Wednesday, January 9, 2008

Busy As A Bee Cant Come Soon Enough

I've been out of sight, and now I'm sure I'm out of mind. I'm open to the best and worst feelings one might feel. And I'd crawl on my knees for it all back despite Logic telling me what's painfully obvious.

10 Jan 2008, 0550: couldnt sleep again. when will i get a full night's rest?

"Losing all hope is freedom." - Fight Club

Maybe it is all my fault. Not that it's no one's fault and that there's no blame and sometimes people just fall out of love, but that maybe it is all my fault. She's just not vindictive about it. She's just.. done with it all. Like when you've just come out of a movie that had some enjoyable points, but overall, you just thought it was ok. You probably would've just rented it at Blockbuster on a night you didnt have anything better to do.

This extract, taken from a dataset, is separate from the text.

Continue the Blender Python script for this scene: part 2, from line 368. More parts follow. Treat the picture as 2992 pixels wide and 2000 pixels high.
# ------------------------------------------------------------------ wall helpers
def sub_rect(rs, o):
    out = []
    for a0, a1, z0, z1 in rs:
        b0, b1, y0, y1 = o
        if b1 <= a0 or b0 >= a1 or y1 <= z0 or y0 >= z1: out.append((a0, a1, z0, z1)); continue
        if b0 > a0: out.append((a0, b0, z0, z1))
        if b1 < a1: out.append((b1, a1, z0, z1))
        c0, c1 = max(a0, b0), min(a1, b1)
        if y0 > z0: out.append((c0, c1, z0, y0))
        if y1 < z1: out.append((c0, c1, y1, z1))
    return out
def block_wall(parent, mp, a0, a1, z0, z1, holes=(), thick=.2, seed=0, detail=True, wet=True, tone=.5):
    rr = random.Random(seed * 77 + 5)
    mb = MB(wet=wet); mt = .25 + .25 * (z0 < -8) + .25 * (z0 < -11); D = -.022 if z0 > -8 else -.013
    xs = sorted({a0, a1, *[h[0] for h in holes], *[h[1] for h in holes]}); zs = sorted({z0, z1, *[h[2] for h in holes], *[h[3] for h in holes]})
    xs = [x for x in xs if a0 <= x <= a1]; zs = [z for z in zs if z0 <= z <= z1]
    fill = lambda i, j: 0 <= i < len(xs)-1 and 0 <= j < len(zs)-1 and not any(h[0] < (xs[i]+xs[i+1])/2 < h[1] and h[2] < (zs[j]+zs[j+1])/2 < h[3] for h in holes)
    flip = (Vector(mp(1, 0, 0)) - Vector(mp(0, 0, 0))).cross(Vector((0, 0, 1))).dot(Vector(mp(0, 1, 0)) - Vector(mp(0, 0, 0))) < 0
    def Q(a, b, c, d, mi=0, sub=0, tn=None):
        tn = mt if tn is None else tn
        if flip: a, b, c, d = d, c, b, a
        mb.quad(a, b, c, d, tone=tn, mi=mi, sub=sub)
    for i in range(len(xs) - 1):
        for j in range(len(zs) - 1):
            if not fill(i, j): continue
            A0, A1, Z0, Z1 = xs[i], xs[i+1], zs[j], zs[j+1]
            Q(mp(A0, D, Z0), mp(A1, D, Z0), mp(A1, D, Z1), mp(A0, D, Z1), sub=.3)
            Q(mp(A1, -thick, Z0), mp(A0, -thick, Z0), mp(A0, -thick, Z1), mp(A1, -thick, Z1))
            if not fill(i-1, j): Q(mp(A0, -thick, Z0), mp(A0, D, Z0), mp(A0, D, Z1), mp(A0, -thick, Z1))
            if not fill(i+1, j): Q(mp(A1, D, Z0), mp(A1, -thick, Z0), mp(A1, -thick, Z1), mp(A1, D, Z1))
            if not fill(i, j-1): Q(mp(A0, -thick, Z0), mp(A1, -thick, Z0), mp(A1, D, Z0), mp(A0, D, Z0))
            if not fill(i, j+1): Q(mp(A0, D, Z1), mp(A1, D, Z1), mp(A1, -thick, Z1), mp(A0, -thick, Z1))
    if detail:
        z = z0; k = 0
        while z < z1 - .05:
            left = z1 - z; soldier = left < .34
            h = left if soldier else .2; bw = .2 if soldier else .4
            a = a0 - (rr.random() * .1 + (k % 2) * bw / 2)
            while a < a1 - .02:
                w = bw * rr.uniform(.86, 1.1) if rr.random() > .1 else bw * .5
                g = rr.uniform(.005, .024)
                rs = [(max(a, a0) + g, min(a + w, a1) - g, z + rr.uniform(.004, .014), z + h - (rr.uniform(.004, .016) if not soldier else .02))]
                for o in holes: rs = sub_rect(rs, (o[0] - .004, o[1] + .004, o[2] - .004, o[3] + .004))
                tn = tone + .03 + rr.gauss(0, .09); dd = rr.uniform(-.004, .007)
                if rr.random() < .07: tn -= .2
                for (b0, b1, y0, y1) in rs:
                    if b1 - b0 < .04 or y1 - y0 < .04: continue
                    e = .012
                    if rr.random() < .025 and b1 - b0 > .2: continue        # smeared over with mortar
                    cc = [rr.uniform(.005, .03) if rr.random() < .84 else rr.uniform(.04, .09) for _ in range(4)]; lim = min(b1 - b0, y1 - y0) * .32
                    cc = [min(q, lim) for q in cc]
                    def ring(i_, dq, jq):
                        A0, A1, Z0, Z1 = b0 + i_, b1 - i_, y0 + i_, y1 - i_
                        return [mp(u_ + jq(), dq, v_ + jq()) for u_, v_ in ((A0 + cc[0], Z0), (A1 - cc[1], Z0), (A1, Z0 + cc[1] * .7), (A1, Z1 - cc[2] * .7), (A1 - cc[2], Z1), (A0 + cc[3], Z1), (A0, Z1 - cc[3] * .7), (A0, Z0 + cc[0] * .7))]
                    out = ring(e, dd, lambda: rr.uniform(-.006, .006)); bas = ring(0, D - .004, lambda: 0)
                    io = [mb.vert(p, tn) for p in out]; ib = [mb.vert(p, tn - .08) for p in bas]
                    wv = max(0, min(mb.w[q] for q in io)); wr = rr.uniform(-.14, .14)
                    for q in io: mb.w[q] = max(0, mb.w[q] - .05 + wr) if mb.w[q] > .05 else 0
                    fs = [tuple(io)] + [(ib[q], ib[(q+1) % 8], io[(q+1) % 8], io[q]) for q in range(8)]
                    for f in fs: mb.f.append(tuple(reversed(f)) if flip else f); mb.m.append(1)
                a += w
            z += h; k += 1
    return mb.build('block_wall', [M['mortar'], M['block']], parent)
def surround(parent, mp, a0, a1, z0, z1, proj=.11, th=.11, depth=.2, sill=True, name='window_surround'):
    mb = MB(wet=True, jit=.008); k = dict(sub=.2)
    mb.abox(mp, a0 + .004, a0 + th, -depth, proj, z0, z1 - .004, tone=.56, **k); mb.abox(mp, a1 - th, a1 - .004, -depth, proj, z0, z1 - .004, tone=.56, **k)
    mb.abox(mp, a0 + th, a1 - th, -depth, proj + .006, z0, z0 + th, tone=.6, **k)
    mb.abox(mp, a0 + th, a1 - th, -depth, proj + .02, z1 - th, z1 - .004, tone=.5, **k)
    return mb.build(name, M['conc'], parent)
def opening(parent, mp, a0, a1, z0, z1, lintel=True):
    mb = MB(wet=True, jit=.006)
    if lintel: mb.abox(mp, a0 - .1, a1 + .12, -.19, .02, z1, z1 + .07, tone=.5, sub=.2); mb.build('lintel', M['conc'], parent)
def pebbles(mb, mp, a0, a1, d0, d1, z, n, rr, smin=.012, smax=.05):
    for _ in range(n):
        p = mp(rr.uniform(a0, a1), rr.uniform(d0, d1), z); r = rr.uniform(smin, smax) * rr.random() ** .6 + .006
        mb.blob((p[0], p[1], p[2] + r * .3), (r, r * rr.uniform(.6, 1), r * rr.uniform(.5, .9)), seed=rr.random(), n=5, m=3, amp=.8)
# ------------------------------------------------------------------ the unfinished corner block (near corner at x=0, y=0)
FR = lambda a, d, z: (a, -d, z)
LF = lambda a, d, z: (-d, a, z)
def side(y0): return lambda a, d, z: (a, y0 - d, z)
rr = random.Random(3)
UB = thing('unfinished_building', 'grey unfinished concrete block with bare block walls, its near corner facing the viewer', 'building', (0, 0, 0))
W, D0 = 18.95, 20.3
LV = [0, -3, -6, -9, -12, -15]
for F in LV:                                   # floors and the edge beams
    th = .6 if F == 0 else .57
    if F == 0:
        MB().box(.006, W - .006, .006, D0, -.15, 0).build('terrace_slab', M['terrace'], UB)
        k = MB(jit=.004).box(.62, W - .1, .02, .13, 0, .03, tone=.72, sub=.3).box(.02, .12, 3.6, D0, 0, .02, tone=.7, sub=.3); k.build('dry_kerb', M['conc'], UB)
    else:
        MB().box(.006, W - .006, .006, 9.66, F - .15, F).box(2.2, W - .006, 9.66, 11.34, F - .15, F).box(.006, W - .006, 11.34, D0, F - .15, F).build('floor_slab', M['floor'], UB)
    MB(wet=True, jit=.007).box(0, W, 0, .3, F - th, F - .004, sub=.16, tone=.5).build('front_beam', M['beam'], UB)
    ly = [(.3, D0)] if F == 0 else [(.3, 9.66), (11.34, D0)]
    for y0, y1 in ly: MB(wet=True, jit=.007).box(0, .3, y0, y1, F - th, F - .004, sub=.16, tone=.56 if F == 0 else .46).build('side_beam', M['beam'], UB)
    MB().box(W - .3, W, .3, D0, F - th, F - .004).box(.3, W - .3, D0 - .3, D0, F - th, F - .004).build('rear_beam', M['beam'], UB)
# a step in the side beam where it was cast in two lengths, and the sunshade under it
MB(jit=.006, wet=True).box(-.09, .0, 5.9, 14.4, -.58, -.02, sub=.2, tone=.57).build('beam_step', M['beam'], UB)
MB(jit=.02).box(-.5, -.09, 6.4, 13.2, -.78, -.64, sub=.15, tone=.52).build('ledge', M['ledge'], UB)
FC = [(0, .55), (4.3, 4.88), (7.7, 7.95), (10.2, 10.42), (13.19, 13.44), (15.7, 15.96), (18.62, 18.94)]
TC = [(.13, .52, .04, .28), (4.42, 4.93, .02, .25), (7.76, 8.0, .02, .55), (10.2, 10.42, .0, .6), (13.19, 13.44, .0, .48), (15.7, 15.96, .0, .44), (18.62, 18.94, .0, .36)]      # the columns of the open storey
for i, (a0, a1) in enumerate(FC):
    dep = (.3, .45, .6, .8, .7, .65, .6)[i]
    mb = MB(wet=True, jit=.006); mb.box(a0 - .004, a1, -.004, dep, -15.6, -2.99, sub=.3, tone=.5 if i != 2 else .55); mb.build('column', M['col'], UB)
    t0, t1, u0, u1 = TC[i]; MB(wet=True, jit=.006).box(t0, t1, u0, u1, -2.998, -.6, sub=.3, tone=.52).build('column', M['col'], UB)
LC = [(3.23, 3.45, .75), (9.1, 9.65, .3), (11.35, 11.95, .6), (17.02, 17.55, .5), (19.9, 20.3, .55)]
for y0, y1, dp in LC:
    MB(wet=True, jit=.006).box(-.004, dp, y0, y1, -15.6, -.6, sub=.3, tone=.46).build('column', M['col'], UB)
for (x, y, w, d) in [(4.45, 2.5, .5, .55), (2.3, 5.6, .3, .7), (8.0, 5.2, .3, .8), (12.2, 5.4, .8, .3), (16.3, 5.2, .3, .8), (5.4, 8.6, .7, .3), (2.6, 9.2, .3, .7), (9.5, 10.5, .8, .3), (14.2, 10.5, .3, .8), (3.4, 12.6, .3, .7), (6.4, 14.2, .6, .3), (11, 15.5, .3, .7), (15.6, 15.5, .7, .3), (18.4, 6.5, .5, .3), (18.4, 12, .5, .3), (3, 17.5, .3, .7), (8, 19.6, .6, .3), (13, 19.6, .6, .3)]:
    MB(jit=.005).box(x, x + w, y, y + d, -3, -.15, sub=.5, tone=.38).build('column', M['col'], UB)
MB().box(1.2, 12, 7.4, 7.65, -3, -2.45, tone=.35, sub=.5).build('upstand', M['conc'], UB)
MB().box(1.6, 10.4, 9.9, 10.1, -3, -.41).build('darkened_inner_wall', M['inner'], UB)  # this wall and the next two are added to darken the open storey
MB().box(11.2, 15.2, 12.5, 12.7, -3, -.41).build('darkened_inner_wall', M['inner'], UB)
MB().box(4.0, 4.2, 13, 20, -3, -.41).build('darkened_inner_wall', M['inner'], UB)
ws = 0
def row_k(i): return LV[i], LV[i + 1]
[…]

14 Jan 2008, 0428: woke up again and couldnt get back to sleep for a while. dreams... i wont call them bad, but maybe for me.

15 Jan 2008, 0430: man, what a crazy yet interesting dream. my subconscious is fcked up or something. but i guess it wasnt so bad..

strangely enough, i'm beginning to enjoy tomatoes in a variety of dishes... still a big no to pickles though.

mm.. i guess the sliver of hope wasnt anything more than an itch. further evidence to not get your hopes up in life, kids. or maybe it's just "busy as a bee". back to the grind. i dont know

"never give up on what makes you smile."

she said "i didnt mean it. you just made me mad."

lots of times i wish i could just rewind the last 3 months, but that's life i guess.

would i be a fool to wait for something that may never happen?

i wonder who this "and you :)" is that she "loooove"s...

22 Jan 2008: I knew it'd be a bad idea to look at profiles right before bed.... but man, if only dreams could come true, it'd all be so easy...

23 Jan 2008: It happened again. And all was well, better than well, and then I woke up. I no longer stay up thinking about it; it comes in my dreams.